Hello Brittle Paperians. Happy New Year! This is our weekly reminder to check in on your TBR list and see what might be missing. This week, we’re spotlighting We Inherit the Fire by Kagiso Lesego Molope. The book was published by McClelland & Stewart who Molope has said she really loved working with.
History is a complicated thing, and even more complicated is how we live with its aftershocks. We Inherit the Fire takes up the waning of apartheid through the intimate lives of people we often think of only as grand historical actors.
This is Molope’s fifth novel and continues her interest in examining South Africa’s history of violence, as well as the resistance against it. Molope is born and raised in South Africa and later based in Canada. We Inherit the Fire examines apartheid through the lives of women who survived it and in the children who grow up alongside its ghosts.
The novel is set in the late 1980s. In the background, the world watches as the public spectacle of apartheid’s end plays out.
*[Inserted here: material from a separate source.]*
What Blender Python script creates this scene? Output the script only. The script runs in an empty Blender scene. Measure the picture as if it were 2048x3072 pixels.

But the novel focuses on the relationship between a mother and her daughter. The mother, Kewame “Dolly” Malaka, is a celebrated freedom fighter. Her life has taken on the weight of resistance mythology. But what is it like to be a freedom fighter and a mother? Being a figure of history, one of those people who help bend the arc of justice so new worlds can come into being, has it costs for those who live and love these larger than life individuals.
Kewame’s daughter Kelelo is caught in all of this. She is child of a hero, which at the pivotal moment in her nation’s history sounds like a great thing. But she is also a teenage girl trying to navigate a new school and the complexities of growing up as a young woman while watching her mother confront her own memories of the struggle and her life as a political prisoner. What is the cost of survival? How does a woman built for resistance forge a new sense of self in a shifting world? And what does her daughter inherit in the process?
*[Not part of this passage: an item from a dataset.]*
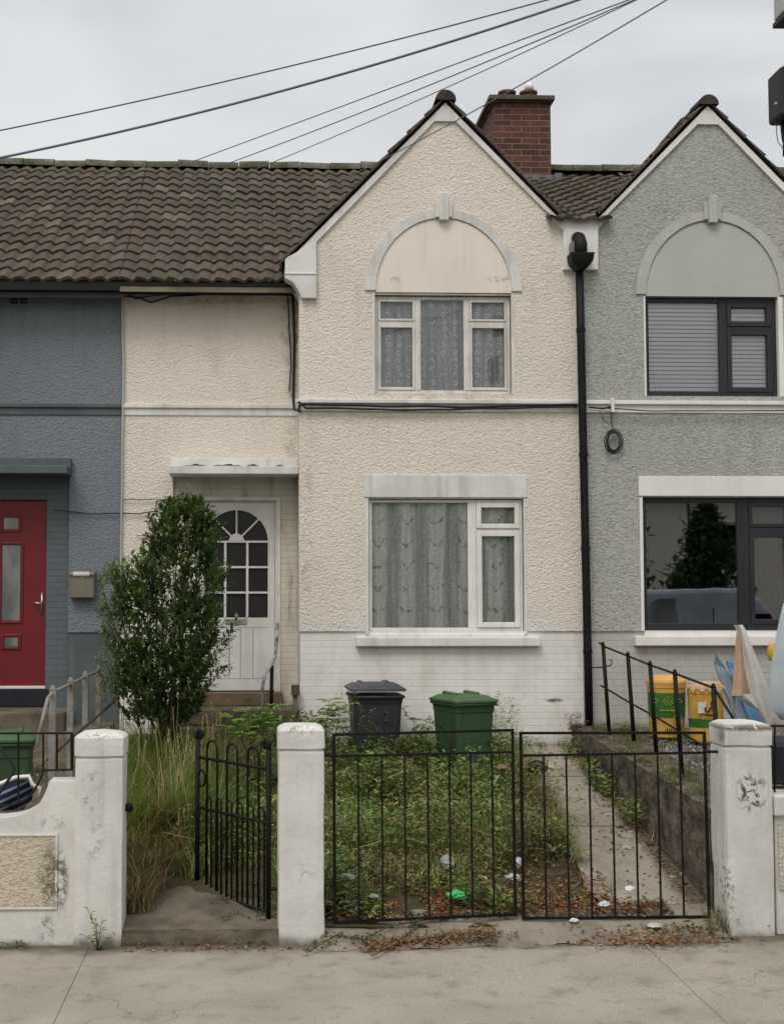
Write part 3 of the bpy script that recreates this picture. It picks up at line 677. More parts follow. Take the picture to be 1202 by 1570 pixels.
    # gable slopes
    yb = YB - .06; gl = 3.9
    g1 = Vector((1, 0, K)).normalized(); n1 = Vector((-K, 0, 1)).normalized(); xa = xl - .06
    tile_rows(mb, Vector((xa, yb, verge(xa) + .04)), (0, 1, 0), g1, n1, gl, (AP[0] - xa) * sqrt(1 + K * K), expo=.285, seed=seed + 20)
    g1 = Vector((-1, 0, K)).normalized(); n1 = Vector((K, 0, 1)).normalized(); xa = xr_ + .04
    tile_rows(mb, Vector((xa, yb, verge(xa) + .04)), (0, 1, 0), g1, n1, gl, (xa - AP[0]) * sqrt(1 + K * K), expo=.285, seed=seed + 30)
    rf = obj('roof', mb, M['tiles'], H, col=True)
    mb = MB(); mb.cur = (.02, .02, .02)
    ridge(mb, (AP[0], yb - .02, AP[1] + .045), (AP[0], yb + 3.3, AP[1] + .045), .11, 9); obj('gable_ridge', mb, plain('dark_ridge_tile', (.03, .024, .022), (.05, .045, .03), 6, .8, bump=.006), rf)
    mb = MB(); ridge(mb, (XR0, RID_Y, RID_Z + .02), (BX1, RID_Y, RID_Z + .02), .11, 12); obj('main_ridge', mb, M['moss'], rf)
    mb = MB(); mb.quad((XR0, RID_Y, RID_Z - .03), (BX1, RID_Y, RID_Z - .03), (BX1, 21.6, EAVE_Z), (XR0, 21.6, EAVE_Z)); mb.box(XR0, BX1, 21.2, 21.3, .5, EAVE_Z); obj('rear_slope', mb, M['cap'], rf)
    # --- eaves
    mb = MB(); mb.box(XR0, xl + .1, EAVE_Y + .02, EAVE_Y + .06, EAVE_Z - (.05 if style != 'blue' else .105), EAVE_Z - .01); mb.box(XR0, xl + .1, EAVE_Y + .06, YR, EAVE_Z - .07, EAVE_Z - .05)
    obj('fascia', mb, M['fascia'], H)
    mb = MB(); yy = EAVE_Y + .03 if style != 'blue' else YR - .25; zs_ = EAVE_Z - .083 if style != 'blue' else EAVE_Z - .13
    mb.box(XR0, xl + .15, yy, yy + .02, zs_ - .03, zs_ + .028)
    obj('soffit_board', mb, M['soffit'] if style != 'blue' else M['blue_trim'], H)
    # --- canopy over the door
    mb = MB(); x0 = XZ(259, 720, YR - .4)[0]; z0 = XZ(300, 726.5, YR - .4)[1]; z1 = XZ(300, 714, YR - .4)[1]
    n = 40; xw = BX0 - .002
    mb.box(x0, xw if style == 'cream' else BX0, YR - .4, YR + .01, z0, z1)
    obj('canopy', mb, trim, H, bevel=.008)
    mb = MB(); zz = XZ(300, 703, YR - .06)[1]; x00 = XZ(262, 710, YR - .06)[0]
    mb.box(x00, xw, YR - .08, YR + .01, z1 - .005, zz)
    obj('canopy_flashing', mb, trim, H, bevel=.006)
    if style == 'cream':
        rr = random.Random(4)
        for xa_, xb_ in ((282, 320), (326, 372), (378, 398), (422, 436)):      # strips where the lead shows
            mb = MB(); n = 14; lo = []; hi = []
            for k in range(n + 1):
                x = XZ(xa_ + (xb_ - xa_) * k / n, 712, YR - .4)[0]; e = sin(pi * k / n); lo.append((x, YR - .402, z1 + .001)); hi.append((x, YR - .395, z1 + .002 + e * rr.uniform(.003, .022)))
            mb.add(lo + hi, [(k, k + 1, n + 2 + k, n + 1 + k) for k in range(n)]); obj('peeling_paint', mb, M['cable'], H, recalc=False)
    # --- lintel and sills
    if style != 'grey':
        q = rectpx(559, 807, 728, 763, YB); mb = MB(); mb.box(q[0], q[1], YB - .014, YB + .08, q[2], q[3]); obj('lintel', mb, trim, H, bevel=.004)
        q = rectpx(546, 829, 977, 991, YB - .06); mb = MB(); mb.box(q[0], q[1], YB - .07, YB + .09, q[2], q[3]); mb.box(lw[0] + .003, lw[1] - .003, YB + .0, YB + .1, q[3] - .005, lw[2] + .002)
        obj('window_sill', mb, trim, H, bevel=.01)
        mb = MB()
        for a, b in ((lw[0], lw[0] + .03), (lw[1] - .03, lw[1])): pass
        for q in ((lw[0] - .028, lw[0] + .004, YB - .004, lw[2], lw[3]), (lw[1] - .004, lw[1] + .02, YB - .004, lw[2], lw[3]), (uw[0] - .02, uw[0] + .004, YB - .004, uw[2], uw[3]), (uw[1] - .004, uw[1] + .03, YB - .004, uw[2], uw[3]), (uw[0], uw[1], YB + .01, uw[3] - .022, uw[3] - .002)):
            mb = MB(); mb.box(q[0], q[1], q[2], YB + .05, q[3], q[4]); obj('window_surround', mb, trim, H)
    else:
        mv = MIR[0]; MIR[0] = None
        q = rectpx(978, 1232, 730, 761, YB); mb = MB(); mb.box(q[0], q[1], YB - .014, YB + .08, q[2], q[3]); obj('lintel', mb, trim, H, bevel=.004)
        q = rectpx(974, 1240, 975, 990, YB - .06); mb = MB(); mb.box(q[0], q[1], YB - .07, YB + .09, q[2], q[3]); mb.box(GLW[0] + .003, GLW[1] - .003, YB + .0, YB + .1, q[3] - .005, GLW[2] + .002)
        obj('window_sill', mb, M['upvc'], H, bevel=.01)
        for q in ((GLW[0] - .03, GLW[0] + .003, GLW[2], GLW[3]), (GUW[0] - .015, GUW[0] + .003, GUW[2], GUW[3]), (GUW[1] - .003, GUW[1] + .05, GUW[2], GUW[3])):
            mb = MB(); mb.box(q[0], q[1], YB - .005, YB + .06, q[2], q[3]); obj('window_surround', mb, trim, H)
        MIR[0] = mv
    lower_window(None, H, style); upper_window(None, H, style)
    # --- door
    if style == 'blue':
        mv = MIR[0]; MIR[0] = None
        door_red(H); MIR[0] = mv
    else: door_white(H)
    MIR[0] = None
    return H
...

It’s also worth mentioning that Molope has built a body of work that keeps returning to teenage girls as central characters. Several of her earlier novels are told through the lives of young women coming of age in moments of social and political intensity. Against this archive of work, Kelelo is part of a larger conversation Molope has been having for years about how we write the lives of young women. This makes We Inherit the Fire really interesting to follow.
If you’re drawn to stories about mothers and daughters, about political icons seen from the inside, and about the aftermath of collective struggle, this is one to add to your TBR list.